*Work to be completed*:
From the listing below, extract every line in which the word "this" appears.
┌─ Information provided
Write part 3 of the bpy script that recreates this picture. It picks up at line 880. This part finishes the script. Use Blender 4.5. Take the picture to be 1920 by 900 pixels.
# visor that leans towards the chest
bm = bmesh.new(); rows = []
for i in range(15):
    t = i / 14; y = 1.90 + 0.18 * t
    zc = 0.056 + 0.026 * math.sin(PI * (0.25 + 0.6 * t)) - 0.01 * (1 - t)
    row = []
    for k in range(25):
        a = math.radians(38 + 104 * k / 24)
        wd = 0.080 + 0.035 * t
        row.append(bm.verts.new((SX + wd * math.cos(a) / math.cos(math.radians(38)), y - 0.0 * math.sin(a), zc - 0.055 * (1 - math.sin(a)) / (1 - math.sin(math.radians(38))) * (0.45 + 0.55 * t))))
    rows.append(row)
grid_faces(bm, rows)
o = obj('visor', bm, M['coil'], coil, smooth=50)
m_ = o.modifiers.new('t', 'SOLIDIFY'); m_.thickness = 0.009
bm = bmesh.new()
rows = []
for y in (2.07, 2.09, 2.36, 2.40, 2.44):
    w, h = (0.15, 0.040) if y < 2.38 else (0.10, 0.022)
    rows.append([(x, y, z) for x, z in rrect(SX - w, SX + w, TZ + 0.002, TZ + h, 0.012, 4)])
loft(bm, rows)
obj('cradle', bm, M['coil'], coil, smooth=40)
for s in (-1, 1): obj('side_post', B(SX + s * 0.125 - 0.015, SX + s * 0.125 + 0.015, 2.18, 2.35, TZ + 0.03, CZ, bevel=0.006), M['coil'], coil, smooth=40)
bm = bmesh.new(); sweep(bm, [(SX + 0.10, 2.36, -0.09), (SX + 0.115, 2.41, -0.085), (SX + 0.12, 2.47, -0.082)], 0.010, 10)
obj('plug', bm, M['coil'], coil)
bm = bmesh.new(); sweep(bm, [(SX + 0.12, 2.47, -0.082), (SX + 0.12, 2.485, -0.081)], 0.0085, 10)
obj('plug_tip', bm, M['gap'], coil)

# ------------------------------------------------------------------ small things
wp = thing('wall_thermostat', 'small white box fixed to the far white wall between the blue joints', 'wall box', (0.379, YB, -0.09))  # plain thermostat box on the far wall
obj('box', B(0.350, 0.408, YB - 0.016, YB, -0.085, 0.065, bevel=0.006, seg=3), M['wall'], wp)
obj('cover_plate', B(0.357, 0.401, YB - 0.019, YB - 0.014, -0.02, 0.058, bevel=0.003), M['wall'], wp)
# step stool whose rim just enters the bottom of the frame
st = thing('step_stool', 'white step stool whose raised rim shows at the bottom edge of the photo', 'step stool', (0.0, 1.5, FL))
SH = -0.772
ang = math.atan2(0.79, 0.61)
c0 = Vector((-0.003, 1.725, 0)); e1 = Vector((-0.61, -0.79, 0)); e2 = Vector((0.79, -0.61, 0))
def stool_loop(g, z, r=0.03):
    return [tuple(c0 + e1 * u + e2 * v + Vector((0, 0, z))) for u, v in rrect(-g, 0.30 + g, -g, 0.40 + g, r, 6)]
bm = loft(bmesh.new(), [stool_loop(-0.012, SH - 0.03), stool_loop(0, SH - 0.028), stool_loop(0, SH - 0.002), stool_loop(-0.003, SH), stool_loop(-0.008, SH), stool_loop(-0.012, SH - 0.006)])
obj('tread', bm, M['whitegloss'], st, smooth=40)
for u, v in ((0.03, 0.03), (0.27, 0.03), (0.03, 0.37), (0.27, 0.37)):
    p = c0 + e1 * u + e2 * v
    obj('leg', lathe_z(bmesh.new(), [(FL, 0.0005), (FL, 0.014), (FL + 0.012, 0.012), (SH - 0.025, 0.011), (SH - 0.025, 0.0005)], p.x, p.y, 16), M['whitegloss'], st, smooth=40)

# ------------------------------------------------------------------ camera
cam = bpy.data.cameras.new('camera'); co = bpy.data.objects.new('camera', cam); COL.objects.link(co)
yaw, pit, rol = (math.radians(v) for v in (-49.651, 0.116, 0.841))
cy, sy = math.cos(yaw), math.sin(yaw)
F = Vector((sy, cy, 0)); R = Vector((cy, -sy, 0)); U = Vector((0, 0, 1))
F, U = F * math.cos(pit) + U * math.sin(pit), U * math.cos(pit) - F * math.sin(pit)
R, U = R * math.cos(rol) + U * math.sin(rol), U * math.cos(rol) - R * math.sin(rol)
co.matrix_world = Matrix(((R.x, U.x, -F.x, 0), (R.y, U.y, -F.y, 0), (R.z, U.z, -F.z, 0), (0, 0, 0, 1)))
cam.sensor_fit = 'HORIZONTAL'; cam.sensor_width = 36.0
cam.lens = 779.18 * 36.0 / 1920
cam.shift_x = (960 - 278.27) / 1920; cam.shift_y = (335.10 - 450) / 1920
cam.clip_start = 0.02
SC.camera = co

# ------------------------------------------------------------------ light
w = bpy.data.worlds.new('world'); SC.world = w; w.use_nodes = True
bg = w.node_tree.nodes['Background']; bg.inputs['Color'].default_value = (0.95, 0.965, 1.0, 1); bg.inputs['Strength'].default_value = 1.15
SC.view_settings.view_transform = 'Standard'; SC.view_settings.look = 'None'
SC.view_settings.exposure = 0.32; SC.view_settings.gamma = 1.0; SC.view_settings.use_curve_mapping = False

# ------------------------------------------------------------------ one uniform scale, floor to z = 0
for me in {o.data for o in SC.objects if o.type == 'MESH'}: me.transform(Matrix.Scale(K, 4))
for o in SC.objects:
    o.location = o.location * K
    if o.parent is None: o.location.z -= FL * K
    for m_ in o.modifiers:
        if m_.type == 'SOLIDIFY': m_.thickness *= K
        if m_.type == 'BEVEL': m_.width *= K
└─
┌─ Information provided
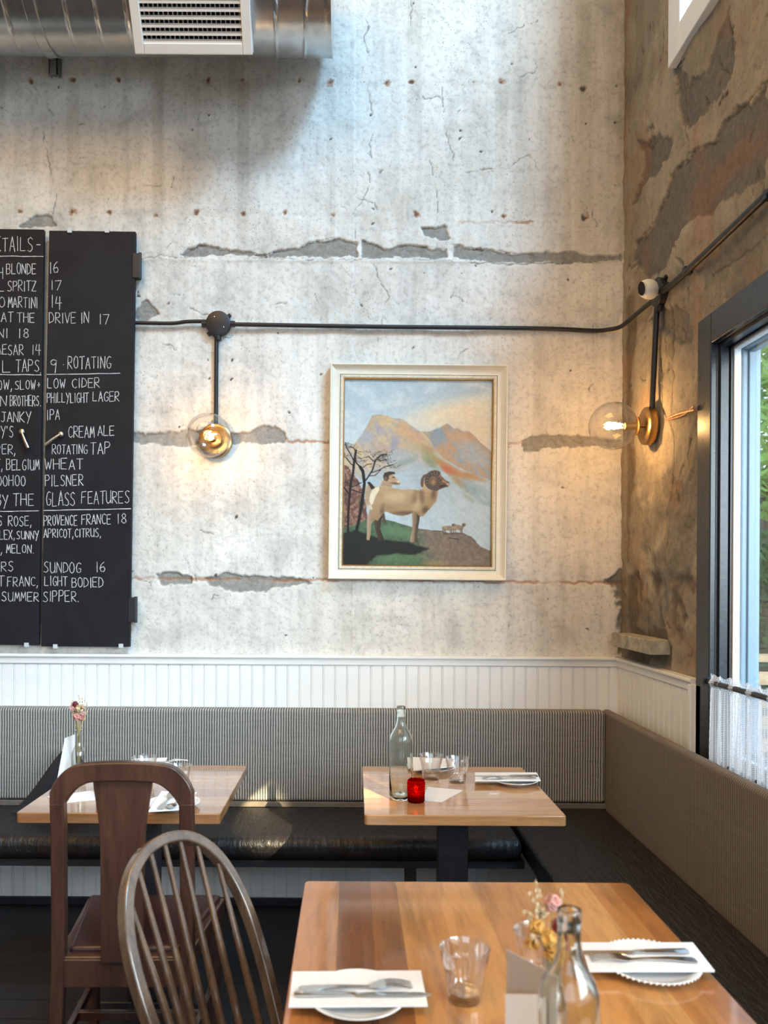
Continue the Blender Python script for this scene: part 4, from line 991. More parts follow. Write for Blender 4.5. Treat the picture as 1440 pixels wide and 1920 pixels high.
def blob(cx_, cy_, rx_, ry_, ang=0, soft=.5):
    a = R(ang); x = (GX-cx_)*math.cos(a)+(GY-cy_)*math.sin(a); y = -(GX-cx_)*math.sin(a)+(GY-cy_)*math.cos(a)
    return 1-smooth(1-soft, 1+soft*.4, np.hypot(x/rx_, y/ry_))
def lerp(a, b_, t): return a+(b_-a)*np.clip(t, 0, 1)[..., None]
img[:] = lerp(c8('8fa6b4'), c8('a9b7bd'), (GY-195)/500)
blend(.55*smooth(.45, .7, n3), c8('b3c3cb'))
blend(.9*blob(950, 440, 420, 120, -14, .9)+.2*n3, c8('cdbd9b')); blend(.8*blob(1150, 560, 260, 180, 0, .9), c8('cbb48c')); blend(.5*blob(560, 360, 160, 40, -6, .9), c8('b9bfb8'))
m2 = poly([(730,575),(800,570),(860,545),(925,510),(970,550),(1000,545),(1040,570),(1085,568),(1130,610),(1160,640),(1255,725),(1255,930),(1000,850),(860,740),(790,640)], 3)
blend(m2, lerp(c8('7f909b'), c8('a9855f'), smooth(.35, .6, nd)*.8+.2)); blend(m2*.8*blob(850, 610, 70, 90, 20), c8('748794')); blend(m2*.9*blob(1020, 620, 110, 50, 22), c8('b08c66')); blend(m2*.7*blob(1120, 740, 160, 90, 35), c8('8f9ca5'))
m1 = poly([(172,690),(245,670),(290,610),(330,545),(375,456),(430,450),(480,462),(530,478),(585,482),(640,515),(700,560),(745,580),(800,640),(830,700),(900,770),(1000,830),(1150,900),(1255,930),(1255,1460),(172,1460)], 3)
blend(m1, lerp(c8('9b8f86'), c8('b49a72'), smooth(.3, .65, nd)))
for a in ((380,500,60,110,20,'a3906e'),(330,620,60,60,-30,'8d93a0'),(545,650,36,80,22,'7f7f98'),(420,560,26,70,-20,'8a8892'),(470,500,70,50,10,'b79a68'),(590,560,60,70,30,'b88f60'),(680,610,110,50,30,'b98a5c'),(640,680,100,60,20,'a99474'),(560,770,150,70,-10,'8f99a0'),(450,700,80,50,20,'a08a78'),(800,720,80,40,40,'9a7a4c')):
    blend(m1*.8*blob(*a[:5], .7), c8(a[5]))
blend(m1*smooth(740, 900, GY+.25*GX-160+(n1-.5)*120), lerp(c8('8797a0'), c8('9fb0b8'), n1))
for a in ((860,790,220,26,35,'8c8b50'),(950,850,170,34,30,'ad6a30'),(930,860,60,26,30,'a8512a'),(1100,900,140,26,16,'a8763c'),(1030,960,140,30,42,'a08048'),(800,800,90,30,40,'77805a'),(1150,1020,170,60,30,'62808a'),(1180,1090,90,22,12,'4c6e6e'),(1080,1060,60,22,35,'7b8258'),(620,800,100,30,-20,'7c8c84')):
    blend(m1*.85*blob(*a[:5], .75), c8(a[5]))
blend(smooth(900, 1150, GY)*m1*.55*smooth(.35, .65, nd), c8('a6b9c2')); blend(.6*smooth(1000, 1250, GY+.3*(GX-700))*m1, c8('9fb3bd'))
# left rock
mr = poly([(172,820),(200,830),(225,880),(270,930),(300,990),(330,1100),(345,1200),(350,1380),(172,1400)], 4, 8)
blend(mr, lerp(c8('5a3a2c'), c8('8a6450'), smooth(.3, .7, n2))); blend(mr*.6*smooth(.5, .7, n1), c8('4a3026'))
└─
*Result of the exercise*:
Write part 3 of the bpy script that recreates this picture. It picks up at line 880. This part finishes the script. Use Blender 4.5. Take the picture to be 1920 by 900 pixels.
Continue the Blender Python script for this scene: part 4, from line 991. More parts follow. Write for Blender 4.5. Treat the picture as 1440 pixels wide and 1920 pixels high.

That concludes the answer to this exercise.